A Heart’s Soup with James Mailady

A Pilgrim’s Prayer

“To discover your face, to abide in your home, to know you Lord, where do you live?”
I had the privilege to be part of a pilgrim group that made this prayer their own – to be one among the millions that visit the Holy Land. We were 22 pilgrims, men and women from 9 congregations and 11 home countries. Some of the veterans in the group, having worked in Africa for about 40-45 years. The oldest being 76 with his walking stick and hearing aid and the youngest 38 years of age with his mobile and the latest electronic gadgets, was all a sight to behold.
I was attracted by the prospectus that said, “Missionary Discipleship Today”. It coincided or corresponded with some of the words close to my heart like, mission-missionary, disciple-discipleship, and pilgrim-pilgrimage. In my subconscious, I always had a dream to visit the Holy Land once in this life time. So, I grabbed this God given opportunity for a “mini-sabbatical.” I was looking for a break, mind you, not a break-through! Some breathing space for myself, for a renewal – both personal and spiritual.
The program was structured and community oriented – with lectures, community prayers and community living. Washing the dishes, cleaning the house and taking care of the liturgy etc. reminded me of my seminary days. The companions on the journey were great – inspirational, encouraging, supportive and ready to share from the vast reservoirs of their rich mission experiences.
The psychologists say that every encounter with another human being is like entering a magnetic field. One cannot remain neutral, unaffected. Every encounter affects the persons involved permanently for better or worse. They leave an indelible mark on you whether you like it or not. However short, every encounter is eternal by nature. And whether conscious or not they can enrich us, energize us for the rest of our lives.
All of us looked forward to Thursdays for that was the day, set aside for the visit of the Holy Places. To the north we travelled up to the Golan Heights at the Lebanese border, to the south up to Eilat at the Egyptian Border. The mountains, the wilderness and the plains of Judea, Samaria and Gallilea, with its vineyards, olive groves and orchards with fruit laden trees were all a feast to the eyes. As St Jerome said, “I had before my eyes, a fifth gospel.”

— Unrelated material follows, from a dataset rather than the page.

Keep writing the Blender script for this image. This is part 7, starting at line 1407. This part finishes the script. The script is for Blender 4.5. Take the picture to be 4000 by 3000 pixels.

Some of the most striking images were – of a shepherdess on the mountains of Beit Jibrin (Maresha) with her mobile phone around her neck, the contemplative nun of the Emmanuel Monastery (Byzantine Rite) at Bethlehem, with her angelic face, the Bedouins scattered around the wilderness in their make shift homes and the monk of the St George Khoziba monastery who in his characteristic style abused all those who tried to take his picture! For it is said that, character, like pregnancy, you cannot hide it. Of course, the monk did not try to hide it either.
However, on top of the list is the spectacular view of the sunrise at Sinai, the mountain of God. It looked as if the whole world was represented at Mount Sinai that night – people of all colors, races and languages. Despite the biting cold, hundreds or people, young and old were packed together on that mountain top in expectant waiting – cameras ready and eyes glued together, in the same direction, for a glimpse of the resplendent splendor of the rising sun. And then there was a spontaneous cry in unison, “Aaa…Ha…”
Millions of people from all over the world come to the Holy Land on a pilgrimage. The Holy Land – a land God chose to reveal Himself, a land of kings, prophets and patriarchs. A land where Jesus lives, travelled, performed miracles, suffered and died. A land blessed with sacred memories for the followers of all the three monotheistic religions – Jews, Christians and Muslims.
A pilgrimage gives the opportunity to encounter the person of Jesus or rather gives the opportunity to rediscover the person of Jesus whom we know to a certain extent. A pilgrim is a seeker and the pilgrimage- a journey – a journey without borders, like a monastery without walls. As I cross the border, I am in a foreign land, a stranger in a strange land. If I have to survive, I have to let go of my pretensions and trust in the God of the exodus. For it is said that the people of the exodus had nothing but lacked nothing. Yes, the God of the exodus is waiting to reveal himself to a pilgrim’s heart.
“Mungu Yupo” – God is there. Where can I find Him? The search begins, the journey continues. The pilgrim is on the way and the pilgrimage begins – “To discover your face, to abide in your home, to know you Lord, where do you live?”